Mexican President Enrique Peña Nieto woke up to another media scandal this morning as an investigative report hit newsstands implicating Federal Police in last September's attack on Ayotzinapa students. The report, published today in Mexican news magazine Proceso, alleges that the Peña Nieto administration has been covering up the federales' role in the incident for over two months.
But two survivors of the attack interviewed by Fusion late last night were unable to corroborate the allegations that federal cops were directly involved in the shooting, suggesting the incident is far from resolved
The official version of what happened on the night of Sept. 26 was that local municipal police, acting on the orders of Iguala Mayor José Luis Abarca and his wife, attacked several buses of students on multiple occasions, killing three, and capturing 43 more. The attacks were allegedly ordered to prevent the students from protesting the mayor and his wife, who was presenting a speech that evening. The collared students were then handed over to the Guerreros Unidos drug gang, which in turn killed, dismembered and burned the victims, according to the government. The ex-mayor and his wife have since been captured and Argentine forensic experts have positively identified the charred remains of one of the 43 missing students — a discovery that appeared to partially validate the official version of events.
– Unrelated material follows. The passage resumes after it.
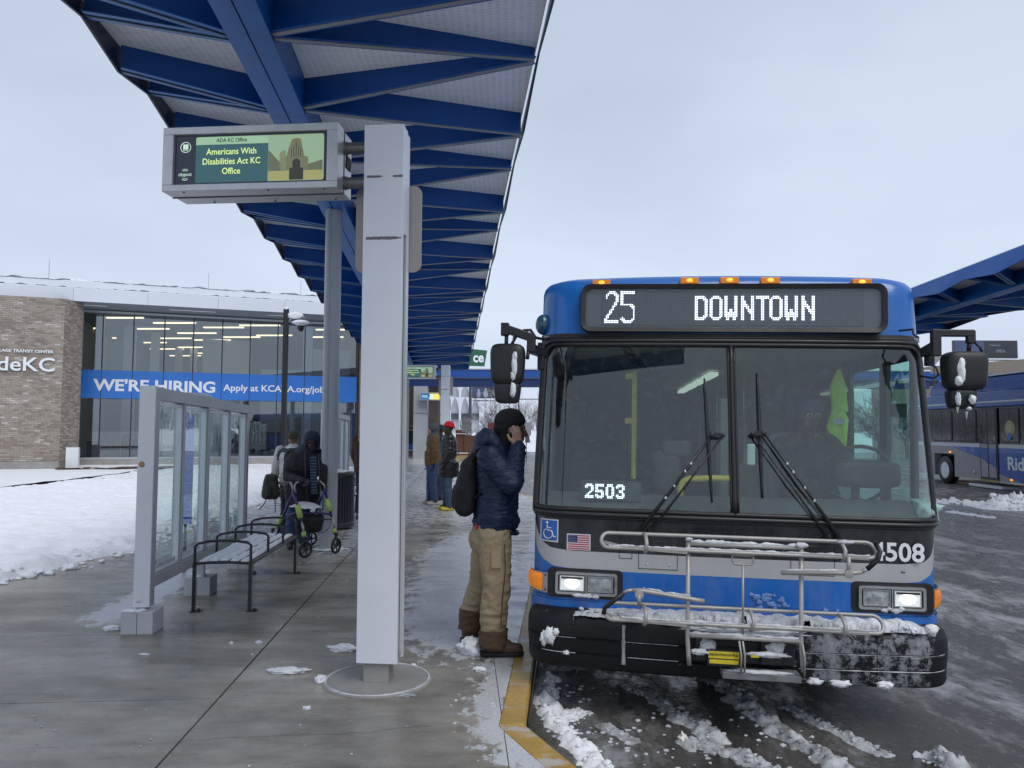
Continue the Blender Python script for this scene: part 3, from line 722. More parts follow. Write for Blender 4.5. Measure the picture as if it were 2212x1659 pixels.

Today's article in Proceso — an investigation by journalists Anabel Hernandez and Steve Fisher, in conjunction with the Program for Investigative Reporting at the University of Berkeley, California — offers a different account of what went down. The investigation claims the state and federal government were also involved in the crime, and the army was complicit. The investigative report, based on interviews, testimonies, cellphone videos, and apparently leaked documents from the government's investigation, mentions no evidence of Guerreros Unidos involvement. But the report alleges that at least five of the incarcerated gang members were illegally plucked off the streets and tortured before confessing to the crime.
No clear motive was offered for the attacks on the students, but the reporters claim that the incident "was not only against the students, but against the political and ideological structure of the school.” The report says the Ayotzinapa students were monitored by state and federal authorities from the moment they left their campus around 6 p.m. on the night of the attacks.
The reporters would not divulge how they obtained any of the information cited in their investigation, or allow Fusion to review any of their documents. However, a released cellphone video allegedly shot by one of the students during the attack includes an audio track of someone's saying there are federal police at the scene (the federales never actually appear in the video).
An excerpt of the investigative report published Saturday night on Proceso.com claims “the attack was orchestrated and executed by federal police, with the complicity or collaboration of the army.”
However, two Ayotzinapa student survivors interviewed by Fusion say they didn't see any Federal Police involved in the attacks.
Uriel Ruiz says he and others survived the first attack by taking cover behind a bus until municipal police officers let them go, with a warning to leave town. "The federal cops never came, there were only municipal cops," Ruiz told Fusion.
During the second attack of the night Ruiz claims he saw unidentified shooters wearing black uniforms and ski masks.
Fellow survivor Omar Garcia agrees he didn't see any Federal Police at either shooting. But he too saw what he described as comando types dressed in black uniforms and ski masks shooting at the students during the second attack.
“They were shooting with a knee on the ground, and some positioned themselves by lying on their stomachs,” Garcia told Fusion in a phone interview Saturday night.
He's not clear who those men were, but assumes they were military.
The Proceso investigation found no indication that the military was directly involved in any of the shootings, but found evidence to suggest the regional army command was aware of what was happening at the time. The journalistic investigation suggests that the way the events unfolded, and the degree of specialized training witnessed in the attacks, indicates it was a professional operation above the paygrade of the municipal police who took the fall for the crime.
Proceso asked federal prosecutors to respond to the allegations in their article. "The prosecutor said that the investigation will continue to its final consequences," said a member of the prosecutor's office, who spoke on the condition of anonymity. " “The questions that you are asking me are part of the investigation."
On the night of Sept. 26, a total of six people were killed — including three soccer players mistaken for the Ayotzinapa students — 29 injured and 43 disappeared. The federal government took over the investigation from state authorities on Oct. 4, which is when the official cover-up started, according to the Proceso investigation.
The incident has exposed the level of corruption and violence that has gripped Mexican society and led to a crisis of governability for the embattled Peña Nieto administration.